Sitting on a bench outside, for the sun in the yard, it was as if we both knew we were seeing each other for the last time. We went through so many topics just on that sitting. Topics ran from our backgrounds, our birth dates, our boyhood experiences and first political awareness to interpretations of current trends and developments in the socio-economic and cultural fields. Throughout that conversation we shared, I could detect an undeclared central theme as if we were both thinking: that since whites had come to fear black consciousness what did the future hold for the black consciousness movement? Did we have to call it a movement in the first place? What did we think of those blacks within black consciousness who hadn’t heard of the Freedom Charter?
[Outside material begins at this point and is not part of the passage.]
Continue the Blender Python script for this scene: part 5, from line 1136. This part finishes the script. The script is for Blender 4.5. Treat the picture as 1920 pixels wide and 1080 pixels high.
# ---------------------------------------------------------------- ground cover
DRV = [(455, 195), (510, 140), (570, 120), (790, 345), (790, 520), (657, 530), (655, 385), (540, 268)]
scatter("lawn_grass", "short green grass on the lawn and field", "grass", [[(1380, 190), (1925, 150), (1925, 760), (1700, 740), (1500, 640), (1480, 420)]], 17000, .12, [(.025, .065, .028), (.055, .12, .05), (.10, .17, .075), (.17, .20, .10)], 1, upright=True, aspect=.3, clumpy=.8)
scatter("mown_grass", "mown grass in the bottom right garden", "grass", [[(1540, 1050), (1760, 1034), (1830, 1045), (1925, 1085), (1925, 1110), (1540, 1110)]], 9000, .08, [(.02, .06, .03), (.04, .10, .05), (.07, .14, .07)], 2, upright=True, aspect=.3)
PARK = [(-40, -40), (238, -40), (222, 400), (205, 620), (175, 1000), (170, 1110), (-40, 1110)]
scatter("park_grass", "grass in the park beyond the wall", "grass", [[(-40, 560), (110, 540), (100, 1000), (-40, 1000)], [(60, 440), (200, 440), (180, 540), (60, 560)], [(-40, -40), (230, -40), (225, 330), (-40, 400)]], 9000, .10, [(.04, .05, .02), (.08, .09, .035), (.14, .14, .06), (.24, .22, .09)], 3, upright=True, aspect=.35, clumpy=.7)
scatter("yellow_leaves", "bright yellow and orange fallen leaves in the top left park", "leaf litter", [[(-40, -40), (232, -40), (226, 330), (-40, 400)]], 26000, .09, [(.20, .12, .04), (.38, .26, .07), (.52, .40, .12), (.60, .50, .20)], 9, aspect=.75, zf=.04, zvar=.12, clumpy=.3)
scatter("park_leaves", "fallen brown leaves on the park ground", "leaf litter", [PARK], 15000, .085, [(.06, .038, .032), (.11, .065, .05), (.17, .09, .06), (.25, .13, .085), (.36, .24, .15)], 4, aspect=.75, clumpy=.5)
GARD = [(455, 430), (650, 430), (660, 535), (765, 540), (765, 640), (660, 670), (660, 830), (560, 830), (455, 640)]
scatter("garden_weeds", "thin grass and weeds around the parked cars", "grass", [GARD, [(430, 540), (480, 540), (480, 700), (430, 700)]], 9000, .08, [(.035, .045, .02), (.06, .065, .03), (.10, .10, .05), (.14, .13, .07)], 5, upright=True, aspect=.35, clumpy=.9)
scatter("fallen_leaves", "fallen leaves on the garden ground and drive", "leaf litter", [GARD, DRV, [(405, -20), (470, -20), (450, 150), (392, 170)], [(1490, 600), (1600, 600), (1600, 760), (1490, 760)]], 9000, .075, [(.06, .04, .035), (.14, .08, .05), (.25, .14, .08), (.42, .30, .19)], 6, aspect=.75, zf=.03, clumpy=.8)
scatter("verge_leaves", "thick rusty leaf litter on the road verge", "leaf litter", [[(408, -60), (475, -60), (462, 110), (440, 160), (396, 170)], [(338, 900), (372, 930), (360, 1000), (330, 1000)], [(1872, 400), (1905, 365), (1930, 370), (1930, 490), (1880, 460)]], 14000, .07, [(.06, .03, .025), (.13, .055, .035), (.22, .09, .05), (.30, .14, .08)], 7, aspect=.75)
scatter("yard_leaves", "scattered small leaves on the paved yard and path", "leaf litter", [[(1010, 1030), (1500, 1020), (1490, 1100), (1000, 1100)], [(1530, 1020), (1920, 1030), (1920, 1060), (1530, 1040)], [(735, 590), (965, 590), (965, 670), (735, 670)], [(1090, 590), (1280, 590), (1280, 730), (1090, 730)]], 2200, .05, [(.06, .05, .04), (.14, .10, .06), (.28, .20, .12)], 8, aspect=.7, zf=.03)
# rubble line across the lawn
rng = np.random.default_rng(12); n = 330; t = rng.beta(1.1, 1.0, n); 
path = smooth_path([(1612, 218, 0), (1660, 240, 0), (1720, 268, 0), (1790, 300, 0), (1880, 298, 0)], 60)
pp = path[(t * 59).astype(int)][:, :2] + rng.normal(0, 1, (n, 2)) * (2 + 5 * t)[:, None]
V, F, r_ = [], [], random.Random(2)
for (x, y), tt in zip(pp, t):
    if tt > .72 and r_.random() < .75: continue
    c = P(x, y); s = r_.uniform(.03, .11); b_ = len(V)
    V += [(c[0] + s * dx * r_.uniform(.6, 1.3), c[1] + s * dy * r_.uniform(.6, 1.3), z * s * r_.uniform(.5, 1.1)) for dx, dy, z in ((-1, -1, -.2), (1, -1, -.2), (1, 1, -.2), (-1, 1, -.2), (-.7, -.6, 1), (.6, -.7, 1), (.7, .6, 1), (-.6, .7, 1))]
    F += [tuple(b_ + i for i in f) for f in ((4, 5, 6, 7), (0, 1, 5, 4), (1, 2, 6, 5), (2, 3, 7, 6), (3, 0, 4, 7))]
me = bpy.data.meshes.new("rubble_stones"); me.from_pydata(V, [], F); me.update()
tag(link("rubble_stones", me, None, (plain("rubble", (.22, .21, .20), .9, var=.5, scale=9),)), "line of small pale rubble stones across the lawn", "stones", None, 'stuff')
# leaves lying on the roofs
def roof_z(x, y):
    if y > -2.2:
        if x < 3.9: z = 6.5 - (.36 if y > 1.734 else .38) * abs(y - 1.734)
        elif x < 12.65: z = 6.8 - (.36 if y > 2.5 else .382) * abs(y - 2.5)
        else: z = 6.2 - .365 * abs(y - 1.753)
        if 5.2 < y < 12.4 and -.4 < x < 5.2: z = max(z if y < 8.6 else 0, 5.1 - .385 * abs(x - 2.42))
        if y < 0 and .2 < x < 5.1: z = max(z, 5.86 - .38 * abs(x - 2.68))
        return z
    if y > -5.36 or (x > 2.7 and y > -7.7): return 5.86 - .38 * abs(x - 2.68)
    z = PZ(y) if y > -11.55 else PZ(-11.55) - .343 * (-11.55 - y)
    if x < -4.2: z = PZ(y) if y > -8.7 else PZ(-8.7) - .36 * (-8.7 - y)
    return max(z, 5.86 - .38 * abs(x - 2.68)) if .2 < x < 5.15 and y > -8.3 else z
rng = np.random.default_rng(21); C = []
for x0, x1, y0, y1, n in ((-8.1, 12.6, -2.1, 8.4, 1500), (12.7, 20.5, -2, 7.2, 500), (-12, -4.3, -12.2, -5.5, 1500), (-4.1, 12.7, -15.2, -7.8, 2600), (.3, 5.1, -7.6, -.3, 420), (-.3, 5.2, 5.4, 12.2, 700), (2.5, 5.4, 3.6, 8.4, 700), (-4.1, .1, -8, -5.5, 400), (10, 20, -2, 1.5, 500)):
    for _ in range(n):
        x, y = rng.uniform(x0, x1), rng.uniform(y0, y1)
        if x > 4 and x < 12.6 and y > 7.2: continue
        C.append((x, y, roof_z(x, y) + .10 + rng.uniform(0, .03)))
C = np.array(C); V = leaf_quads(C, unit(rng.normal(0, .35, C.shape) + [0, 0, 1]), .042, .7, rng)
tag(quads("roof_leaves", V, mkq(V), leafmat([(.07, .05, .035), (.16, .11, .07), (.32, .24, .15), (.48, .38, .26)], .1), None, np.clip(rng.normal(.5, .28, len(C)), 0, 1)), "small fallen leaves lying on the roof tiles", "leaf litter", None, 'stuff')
Steve cited the various forces opposed to black awareness. He expressed regret at seeing some students behave as if the struggle had just started with black awareness. He said he wished this wasn’t the case, despite organisational differences.
Steve was a committed fighter. Many people knew well the social situation that conditioned his life. Deprived of the freedom of movement, speech and gathering, he was left to observe how the chances for peaceful change had been betrayed time and again since 1910. Yet he held great hope for the youth of this country.
As the youth refuse to remain any longer in the nest of containment and repression, the national urge that was revived by black consciousness and rehearsed in Soweto 1976, will be translated into national consciousness and the struggle for total liberation. No force, no matter how vicious, will be able to block the people’s rise to power once the course has been set.